Copy the listing verbatim, excluding any images found in it.

—————

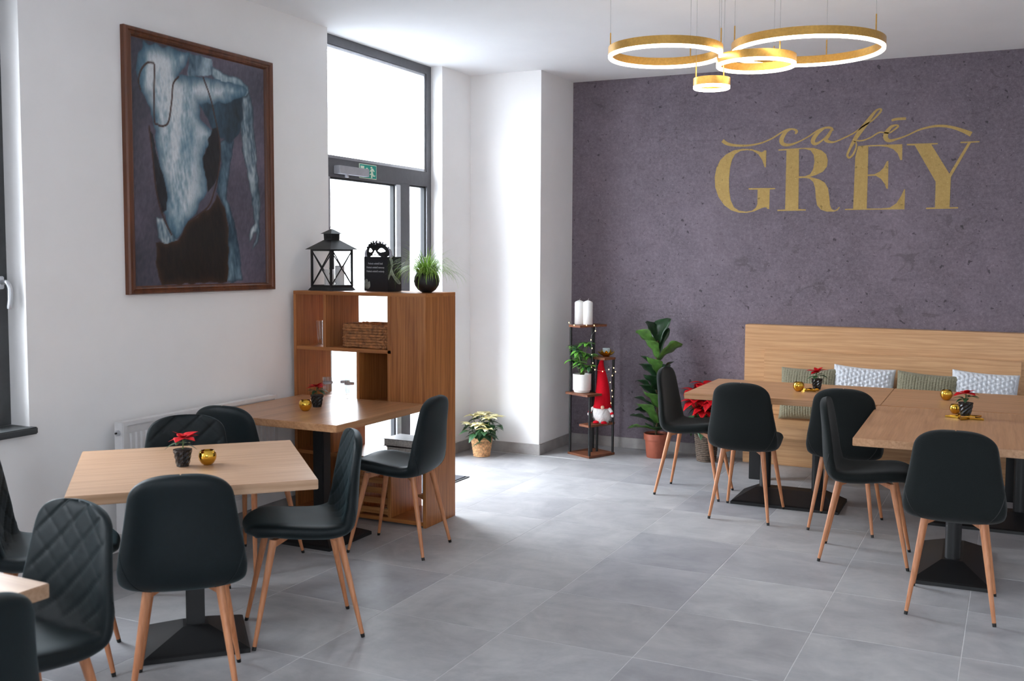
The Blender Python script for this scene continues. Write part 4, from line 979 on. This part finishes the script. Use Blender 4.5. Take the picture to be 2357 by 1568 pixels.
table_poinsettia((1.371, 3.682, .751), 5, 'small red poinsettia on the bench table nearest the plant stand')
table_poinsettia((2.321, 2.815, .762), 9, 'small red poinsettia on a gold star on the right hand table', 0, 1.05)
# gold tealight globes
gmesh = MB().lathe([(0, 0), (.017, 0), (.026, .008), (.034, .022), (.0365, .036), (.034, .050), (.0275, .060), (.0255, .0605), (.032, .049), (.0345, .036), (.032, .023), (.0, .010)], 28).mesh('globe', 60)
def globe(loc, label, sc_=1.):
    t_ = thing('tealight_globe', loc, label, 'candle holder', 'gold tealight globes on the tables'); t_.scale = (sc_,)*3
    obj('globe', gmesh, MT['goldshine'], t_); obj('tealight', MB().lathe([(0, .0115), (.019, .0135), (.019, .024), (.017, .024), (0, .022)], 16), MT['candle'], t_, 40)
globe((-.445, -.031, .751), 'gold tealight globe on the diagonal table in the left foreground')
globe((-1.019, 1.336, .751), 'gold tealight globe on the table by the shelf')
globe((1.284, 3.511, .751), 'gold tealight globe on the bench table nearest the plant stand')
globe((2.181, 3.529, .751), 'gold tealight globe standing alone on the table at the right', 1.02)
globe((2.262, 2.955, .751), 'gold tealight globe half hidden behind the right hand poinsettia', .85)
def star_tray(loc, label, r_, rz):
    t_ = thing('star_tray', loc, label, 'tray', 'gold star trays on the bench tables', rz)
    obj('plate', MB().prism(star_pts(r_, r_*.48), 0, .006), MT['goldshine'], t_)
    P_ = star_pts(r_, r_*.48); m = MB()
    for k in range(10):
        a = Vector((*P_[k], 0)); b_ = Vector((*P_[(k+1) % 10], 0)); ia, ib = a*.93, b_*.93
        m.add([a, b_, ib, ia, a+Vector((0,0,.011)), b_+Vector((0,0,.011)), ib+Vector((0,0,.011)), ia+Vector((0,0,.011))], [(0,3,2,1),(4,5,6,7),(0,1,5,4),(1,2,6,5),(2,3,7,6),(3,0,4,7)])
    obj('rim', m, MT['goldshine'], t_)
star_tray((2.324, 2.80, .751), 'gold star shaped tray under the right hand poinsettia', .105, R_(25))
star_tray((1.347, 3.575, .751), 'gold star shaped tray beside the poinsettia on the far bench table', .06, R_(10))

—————

The answer:
The Blender Python script for this scene continues. Write part 4, from line 979 on. This part finishes the script. Use Blender 4.5. Take the picture to be 2357 by 1568 pixels.
table_poinsettia((1.371, 3.682, .751), 5, 'small red poinsettia on the bench table nearest the plant stand')
table_poinsettia((2.321, 2.815, .762), 9, 'small red poinsettia on a gold star on the right hand table', 0, 1.05)
# gold tealight globes
gmesh = MB().lathe([(0, 0), (.017, 0), (.026, .008), (.034, .022), (.0365, .036), (.034, .050), (.0275, .060), (.0255, .0605), (.032, .049), (.0345, .036), (.032, .023), (.0, .010)], 28).mesh('globe', 60)
def globe(loc, label, sc_=1.):
    t_ = thing('tealight_globe', loc, label, 'candle holder', 'gold tealight globes on the tables'); t_.scale = (sc_,)*3
    obj('globe', gmesh, MT['goldshine'], t_); obj('tealight', MB().lathe([(0, .0115), (.019, .0135), (.019, .024), (.017, .024), (0, .022)], 16), MT['candle'], t_, 40)
globe((-.445, -.031, .751), 'gold tealight globe on the diagonal table in the left foreground')
globe((-1.019, 1.336, .751), 'gold tealight globe on the table by the shelf')
globe((1.284, 3.511, .751), 'gold tealight globe on the bench table nearest the plant stand')
globe((2.181, 3.529, .751), 'gold tealight globe standing alone on the table at the right', 1.02)
globe((2.262, 2.955, .751), 'gold tealight globe half hidden behind the right hand poinsettia', .85)
def star_tray(loc, label, r_, rz):
    t_ = thing('star_tray', loc, label, 'tray', 'gold star trays on the bench tables', rz)
    obj('plate', MB().prism(star_pts(r_, r_*.48), 0, .006), MT['goldshine'], t_)
    P_ = star_pts(r_, r_*.48); m = MB()
    for k in range(10):
        a = Vector((*P_[k], 0)); b_ = Vector((*P_[(k+1) % 10], 0)); ia, ib = a*.93, b_*.93
        m.add([a, b_, ib, ia, a+Vector((0,0,.011)), b_+Vector((0,0,.011)), ib+Vector((0,0,.011)), ia+Vector((0,0,.011))], [(0,3,2,1),(4,5,6,7),(0,1,5,4),(1,2,6,5),(2,3,7,6),(3,0,4,7)])
    obj('rim', m, MT['goldshine'], t_)
star_tray((2.324, 2.80, .751), 'gold star shaped tray under the right hand poinsettia', .105, R_(25))
star_tray((1.347, 3.575, .751), 'gold star shaped tray beside the poinsettia on the far bench table', .06, R_(10))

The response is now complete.